Diagram of KELT-4Ab and its three suns

Diagram displays KELT-4A, the star that hot jupiter orbits, and KELT-4B,C, the two other stars. Photo credit: Justin R. Crepp/University of Notre Dame

KELT-4Ab is about one and a half times the size of Jupiter, and it orbits the system’s primary star every three days. But the other two stars orbit each other once every 30 years while simultaneously orbiting the main star — and the planet — once every 4,000 years.

“We are trying to learn how planets get to their final resting places in orbits around stars,” Crepp said. “This discovery has implications for our understanding of planet formation and evolution.”

Until the mid-1990s, scientists believed that gas giants like Jupiter could only be found far from the stars they orbit, just like Jupiter in our solar system. However, when the first hot-Jupiter was discovered in 1995, those assumptions went right out the window. Since then, Crepp and other astronomers have been looking for these hot-Jupiters to determine how they got there.
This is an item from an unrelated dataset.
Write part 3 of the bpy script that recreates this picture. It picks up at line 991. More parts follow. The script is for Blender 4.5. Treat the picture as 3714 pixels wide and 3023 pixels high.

“We still think they formed far from their star, but then somehow migrated close to their stars. We also don't know how they stop migrating,” Crepp explained. “It is possible that companion stars drive the dynamics of planets such as to move the planets closer to the star.”

Now that Crepp has found another gas giant so close to its star and in a triple star system, he can start comparing it to what they are seeing in other solar systems. Crepp concluded, “When you first find these, you're hunting and gathering. Once you have enough objects, we can start looking for patterns.”

The study was published in The Astronomical Journal.